Sparwasser 1974, au-dessus du mur
Un jour, un but - Le 22 juin 1974 à Hambourg, Jürgen Sparwasser inscrit le seul but du match opposant les sélections d'une Allemagne coupée en deux.
Sur son côté gauche, Erich Hamann reçoit le ballon de son gardien et remonte le terrain à toutes jambes. Passée la ligne médiane, il lève la tête, cherche un peu puis envoie le ballon devant, jusque dans l'arc de cercle de la surface adverse. Trois défenseurs sont à la tombée, et pas des moindres: Vogts, Schwarzenbeck et Beckenbauer. Mais il y a aussi Jürgen Sparwasser, qui s'infiltre au milieu du trio. De la tête, il pousse le ballon sur son côté droit, ce qui lui permet d'éliminer Beckenbauer et de s'ouvrir un chemin. Il s'approche de la ligne des six mètres, feinte une première frappe pour faire plonger Sepp Maier, puis frappe pour de bon, une fois le gardien au sol. Berti Vogts a beau se jeter, la balle de Sparwasser se fiche sous la barre.
Fraternisation interdite
Sensation à Hambourg : la RDA bat la RFA 1-0. Une victoire historique, clame-t-on aussitôt dans les journaux. N'exagérons rien. La confrontation a bien sûr été suivie pour sa symbolique géopolitique, mais n'a pas pour autant bouleversé le destin du foot. Le match en lui-même n'avait qu'un enjeu minime. Les deux équipes avaient déjà assuré leur qualification et seule la première place du groupe A était en jeu. Cette première place, d'ailleurs, était-elle vraiment enviable qui vous envoyait affronter la Brésil, les Pays Bas et l'Argentine alors que la deuxième vous donnait en apparence un groupe plus abordable avec la Suède, la Pologne et la Yougoslavie ?
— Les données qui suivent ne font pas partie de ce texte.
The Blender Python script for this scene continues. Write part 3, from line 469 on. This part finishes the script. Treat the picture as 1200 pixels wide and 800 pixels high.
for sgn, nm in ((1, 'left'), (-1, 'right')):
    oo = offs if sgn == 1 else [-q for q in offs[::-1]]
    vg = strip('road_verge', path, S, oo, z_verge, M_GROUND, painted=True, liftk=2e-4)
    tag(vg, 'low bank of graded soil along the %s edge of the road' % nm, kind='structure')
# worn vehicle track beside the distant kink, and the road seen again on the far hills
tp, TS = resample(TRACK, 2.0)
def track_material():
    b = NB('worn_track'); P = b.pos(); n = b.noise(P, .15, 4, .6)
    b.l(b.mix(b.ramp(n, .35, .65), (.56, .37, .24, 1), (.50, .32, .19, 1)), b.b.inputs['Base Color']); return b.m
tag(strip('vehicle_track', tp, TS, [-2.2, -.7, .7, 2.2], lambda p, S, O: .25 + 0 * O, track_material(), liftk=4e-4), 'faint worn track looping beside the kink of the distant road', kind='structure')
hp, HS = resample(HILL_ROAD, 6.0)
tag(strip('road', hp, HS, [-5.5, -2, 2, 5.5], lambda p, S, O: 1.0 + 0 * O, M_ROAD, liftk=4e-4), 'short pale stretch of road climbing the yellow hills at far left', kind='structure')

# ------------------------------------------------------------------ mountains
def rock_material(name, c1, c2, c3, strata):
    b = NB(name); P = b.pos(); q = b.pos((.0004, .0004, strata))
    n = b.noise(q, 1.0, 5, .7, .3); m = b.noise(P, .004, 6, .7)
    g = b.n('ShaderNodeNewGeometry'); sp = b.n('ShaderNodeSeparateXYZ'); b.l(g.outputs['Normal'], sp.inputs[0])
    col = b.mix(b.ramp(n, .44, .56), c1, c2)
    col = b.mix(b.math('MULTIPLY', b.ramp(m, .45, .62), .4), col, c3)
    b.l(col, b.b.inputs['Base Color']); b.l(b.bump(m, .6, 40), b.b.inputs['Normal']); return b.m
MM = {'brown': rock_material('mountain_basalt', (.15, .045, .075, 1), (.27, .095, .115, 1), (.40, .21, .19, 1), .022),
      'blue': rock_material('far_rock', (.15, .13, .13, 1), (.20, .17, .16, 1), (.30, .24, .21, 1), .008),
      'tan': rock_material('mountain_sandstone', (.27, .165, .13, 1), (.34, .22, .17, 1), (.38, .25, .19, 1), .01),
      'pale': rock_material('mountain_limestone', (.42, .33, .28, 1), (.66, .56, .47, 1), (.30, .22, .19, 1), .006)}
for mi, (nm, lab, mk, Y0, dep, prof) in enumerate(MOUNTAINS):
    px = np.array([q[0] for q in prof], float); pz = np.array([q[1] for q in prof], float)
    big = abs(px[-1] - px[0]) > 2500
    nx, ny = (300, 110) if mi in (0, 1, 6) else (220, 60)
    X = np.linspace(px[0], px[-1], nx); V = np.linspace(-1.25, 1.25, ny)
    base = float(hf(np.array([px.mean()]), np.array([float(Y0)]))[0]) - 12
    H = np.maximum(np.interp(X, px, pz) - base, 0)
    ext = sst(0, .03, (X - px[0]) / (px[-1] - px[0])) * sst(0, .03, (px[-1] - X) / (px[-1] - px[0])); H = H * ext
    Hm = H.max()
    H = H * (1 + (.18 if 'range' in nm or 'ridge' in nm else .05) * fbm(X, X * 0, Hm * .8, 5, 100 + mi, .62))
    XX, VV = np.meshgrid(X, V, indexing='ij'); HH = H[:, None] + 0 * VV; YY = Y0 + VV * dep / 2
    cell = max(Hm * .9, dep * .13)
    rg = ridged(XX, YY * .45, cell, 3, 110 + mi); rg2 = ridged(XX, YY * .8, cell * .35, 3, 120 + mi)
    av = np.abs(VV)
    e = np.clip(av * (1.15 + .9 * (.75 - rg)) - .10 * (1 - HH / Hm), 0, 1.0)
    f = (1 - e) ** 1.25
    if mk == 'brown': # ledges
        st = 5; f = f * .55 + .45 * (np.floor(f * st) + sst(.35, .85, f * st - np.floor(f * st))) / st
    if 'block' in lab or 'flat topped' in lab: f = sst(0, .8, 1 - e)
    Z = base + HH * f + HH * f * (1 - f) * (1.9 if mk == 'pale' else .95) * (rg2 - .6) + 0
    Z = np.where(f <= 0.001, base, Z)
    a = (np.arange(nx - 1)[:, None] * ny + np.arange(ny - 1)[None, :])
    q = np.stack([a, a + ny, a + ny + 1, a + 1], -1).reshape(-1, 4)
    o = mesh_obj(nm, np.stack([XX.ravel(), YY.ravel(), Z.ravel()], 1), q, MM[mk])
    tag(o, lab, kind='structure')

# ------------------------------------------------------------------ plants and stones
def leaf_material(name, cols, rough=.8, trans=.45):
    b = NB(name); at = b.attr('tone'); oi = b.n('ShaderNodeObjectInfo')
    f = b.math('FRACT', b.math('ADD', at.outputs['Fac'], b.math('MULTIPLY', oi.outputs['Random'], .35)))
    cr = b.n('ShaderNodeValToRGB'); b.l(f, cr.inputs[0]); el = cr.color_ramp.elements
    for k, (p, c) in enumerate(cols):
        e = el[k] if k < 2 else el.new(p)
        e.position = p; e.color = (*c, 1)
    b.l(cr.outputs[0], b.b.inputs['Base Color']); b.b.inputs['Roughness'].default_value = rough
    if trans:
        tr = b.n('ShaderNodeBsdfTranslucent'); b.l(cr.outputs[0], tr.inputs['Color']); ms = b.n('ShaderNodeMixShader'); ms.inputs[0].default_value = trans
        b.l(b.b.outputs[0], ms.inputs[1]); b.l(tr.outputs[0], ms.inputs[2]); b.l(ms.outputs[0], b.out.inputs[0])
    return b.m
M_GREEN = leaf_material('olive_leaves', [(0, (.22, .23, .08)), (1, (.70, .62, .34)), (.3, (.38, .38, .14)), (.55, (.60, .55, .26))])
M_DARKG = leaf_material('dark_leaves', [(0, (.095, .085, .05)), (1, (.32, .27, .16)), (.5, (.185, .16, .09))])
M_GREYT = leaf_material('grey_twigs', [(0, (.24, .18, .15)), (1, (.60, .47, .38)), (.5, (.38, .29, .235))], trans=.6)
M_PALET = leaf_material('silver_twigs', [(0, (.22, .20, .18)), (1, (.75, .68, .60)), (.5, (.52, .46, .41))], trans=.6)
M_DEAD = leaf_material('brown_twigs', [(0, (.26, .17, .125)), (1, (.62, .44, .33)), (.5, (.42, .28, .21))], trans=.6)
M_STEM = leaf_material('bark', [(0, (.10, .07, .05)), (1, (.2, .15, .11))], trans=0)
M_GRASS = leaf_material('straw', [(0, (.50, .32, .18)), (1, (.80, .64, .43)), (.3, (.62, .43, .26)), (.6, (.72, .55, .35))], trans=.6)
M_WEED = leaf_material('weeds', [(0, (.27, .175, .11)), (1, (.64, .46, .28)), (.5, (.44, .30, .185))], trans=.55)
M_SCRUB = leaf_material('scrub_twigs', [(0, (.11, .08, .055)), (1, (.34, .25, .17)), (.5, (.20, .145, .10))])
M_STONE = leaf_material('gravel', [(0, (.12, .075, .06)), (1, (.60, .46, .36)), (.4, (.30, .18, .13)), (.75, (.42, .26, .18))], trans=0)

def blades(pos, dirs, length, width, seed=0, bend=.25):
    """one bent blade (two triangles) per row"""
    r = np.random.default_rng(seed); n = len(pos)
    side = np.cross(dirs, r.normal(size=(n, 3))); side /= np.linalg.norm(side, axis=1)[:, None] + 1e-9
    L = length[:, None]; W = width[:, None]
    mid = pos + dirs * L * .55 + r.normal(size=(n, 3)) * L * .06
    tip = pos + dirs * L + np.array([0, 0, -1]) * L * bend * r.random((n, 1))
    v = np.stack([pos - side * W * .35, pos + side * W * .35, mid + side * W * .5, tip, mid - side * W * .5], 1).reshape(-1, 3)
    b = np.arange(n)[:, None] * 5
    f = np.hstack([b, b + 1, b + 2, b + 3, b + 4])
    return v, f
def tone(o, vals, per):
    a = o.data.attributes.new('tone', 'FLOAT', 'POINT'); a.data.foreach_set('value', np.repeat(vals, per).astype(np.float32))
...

Contrairement à la légende, ce RDA-RFA 1974 ne fut pas la seule confrontation des deux Allemagnes, puisque quelques parties olympiques avaient déjà opposé l'équipe amateur de l'Ouest aux athlètes d'état de l'Est. La rencontre de Hambourg n'est pas franchement emballante. La RDA pratique un jeu défensif prudent: on ose à peine écrire qu'elle jouait en bloc et dressait un mur devant l'adversité. En face, la Nationalmannschaft d'Helmut Schön n'en avait toujours pas fini avec ses problèmes internes et cela se ressentait sur le terrain. Même avec un enjeu amoindri, la rencontre se passe dans un climat très tendu. La délégation est-allemande a reçu la consigne de ne manifester aucun signe de fraternité avec les cousins de l'Ouest. Pas d'accolades, ni d'échanges de maillot en fin de match. Ceux-ci auront lieu dans l'intimité des vestiaires, loin des caméras et avec l'approbation des sbires de la Stasi.
Héros sans médaille
Contrairement aux autres disciplines sportives, la Guerre froide a rarement pesé sur les compétitions de foot. Sans doute parce que les Jeux olympiques et ses symboles étaient plus propices à l'affrontement idéologique. Sans doute aussi parce que les USA, à l'époque, n'avaient pas la possibilité de monter une équipe de soccer suffisamment performante pour s'opposer à celle de l'URSS. RFA-RDA 1974 est sans doute le seul match de l'histoire du foot à rappeler que le monde fut coupé en deux durant de longues années.
À leur retour au pays, les vainqueurs de Hambourg ne furent pas vraiment accueillis en héros. De l'autre côté du mur, on avait évité de faire trop de publicité à ce match car il était peu probable que les Allemands de l'Est l'emportent face à Beckenbauer & Co. Même Jürgen Sparwasser, le buteur, n'a pas été appelé pour une éventuelle remise de médaille. Technique, facétieux et indiscipliné, l'attaquant du FC Magdebourg (qui auparavant venait de remporter la Coupe des Coupes contre Milan) n'incarnait pas le prototype de l'athlète made in DDR. Quatorze ans après son but, Jürgen Sparwasser profitera d'un match de bienfaisance disputé à Sarrebruck pour s'échapper et "passer à l'Ouest". Le héros même pas consacré devint un traître à la patrie. Son but de Hambourg était oublié depuis longtemps.